- [TASK DIRECTIONS]: Print all entries precisely as they are written.

- [SOURCE MATERIAL]:
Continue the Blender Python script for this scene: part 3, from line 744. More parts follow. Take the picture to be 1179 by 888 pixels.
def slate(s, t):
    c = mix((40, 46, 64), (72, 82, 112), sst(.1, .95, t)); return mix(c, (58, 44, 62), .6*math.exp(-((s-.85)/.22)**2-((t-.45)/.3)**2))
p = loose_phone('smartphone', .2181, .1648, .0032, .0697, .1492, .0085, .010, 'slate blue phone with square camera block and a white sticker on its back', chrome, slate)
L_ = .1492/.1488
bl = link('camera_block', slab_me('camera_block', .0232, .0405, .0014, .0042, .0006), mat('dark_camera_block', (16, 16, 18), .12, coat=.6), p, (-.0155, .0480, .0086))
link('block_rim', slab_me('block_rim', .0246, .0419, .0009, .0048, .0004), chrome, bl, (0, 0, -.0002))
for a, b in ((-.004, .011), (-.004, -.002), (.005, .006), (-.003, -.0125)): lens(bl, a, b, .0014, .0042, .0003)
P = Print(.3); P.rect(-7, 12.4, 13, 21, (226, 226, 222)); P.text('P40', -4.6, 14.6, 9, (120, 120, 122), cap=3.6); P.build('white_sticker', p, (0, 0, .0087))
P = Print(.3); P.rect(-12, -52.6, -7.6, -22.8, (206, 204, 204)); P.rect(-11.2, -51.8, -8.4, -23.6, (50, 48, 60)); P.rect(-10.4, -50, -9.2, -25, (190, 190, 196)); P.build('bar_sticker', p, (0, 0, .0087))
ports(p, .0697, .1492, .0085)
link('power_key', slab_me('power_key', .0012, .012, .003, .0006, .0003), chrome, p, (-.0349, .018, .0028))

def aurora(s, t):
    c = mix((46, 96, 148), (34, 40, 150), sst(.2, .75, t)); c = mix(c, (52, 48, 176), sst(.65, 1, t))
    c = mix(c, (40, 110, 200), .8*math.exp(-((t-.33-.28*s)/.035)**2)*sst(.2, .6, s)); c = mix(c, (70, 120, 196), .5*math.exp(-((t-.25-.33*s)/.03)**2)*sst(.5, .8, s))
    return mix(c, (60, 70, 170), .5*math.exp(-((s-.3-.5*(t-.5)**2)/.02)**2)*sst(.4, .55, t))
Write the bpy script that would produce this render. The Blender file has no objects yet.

- [RESPONSE]:
Continue the Blender Python script for this scene: part 3, from line 744. More parts follow. Take the picture to be 1179 by 888 pixels.
def slate(s, t):
    c = mix((40, 46, 64), (72, 82, 112), sst(.1, .95, t)); return mix(c, (58, 44, 62), .6*math.exp(-((s-.85)/.22)**2-((t-.45)/.3)**2))
p = loose_phone('smartphone', .2181, .1648, .0032, .0697, .1492, .0085, .010, 'slate blue phone with square camera block and a white sticker on its back', chrome, slate)
L_ = .1492/.1488
bl = link('camera_block', slab_me('camera_block', .0232, .0405, .0014, .0042, .0006), mat('dark_camera_block', (16, 16, 18), .12, coat=.6), p, (-.0155, .0480, .0086))
link('block_rim', slab_me('block_rim', .0246, .0419, .0009, .0048, .0004), chrome, bl, (0, 0, -.0002))
for a, b in ((-.004, .011), (-.004, -.002), (.005, .006), (-.003, -.0125)): lens(bl, a, b, .0014, .0042, .0003)
P = Print(.3); P.rect(-7, 12.4, 13, 21, (226, 226, 222)); P.text('P40', -4.6, 14.6, 9, (120, 120, 122), cap=3.6); P.build('white_sticker', p, (0, 0, .0087))
P = Print(.3); P.rect(-12, -52.6, -7.6, -22.8, (206, 204, 204)); P.rect(-11.2, -51.8, -8.4, -23.6, (50, 48, 60)); P.rect(-10.4, -50, -9.2, -25, (190, 190, 196)); P.build('bar_sticker', p, (0, 0, .0087))
ports(p, .0697, .1492, .0085)
link('power_key', slab_me('power_key', .0012, .012, .003, .0006, .0003), chrome, p, (-.0349, .018, .0028))

def aurora(s, t):
    c = mix((46, 96, 148), (34, 40, 150), sst(.2, .75, t)); c = mix(c, (52, 48, 176), sst(.65, 1, t))
    c = mix(c, (40, 110, 200), .8*math.exp(-((t-.33-.28*s)/.035)**2)*sst(.2, .6, s)); c = mix(c, (70, 120, 196), .5*math.exp(-((t-.25-.33*s)/.03)**2)*sst(.5, .8, s))
    return mix(c, (60, 70, 170), .5*math.exp(-((s-.3-.5*(t-.5)**2)/.02)**2)*sst(.4, .55, t))
Write the bpy script that would produce this render. The Blender file has no objects yet.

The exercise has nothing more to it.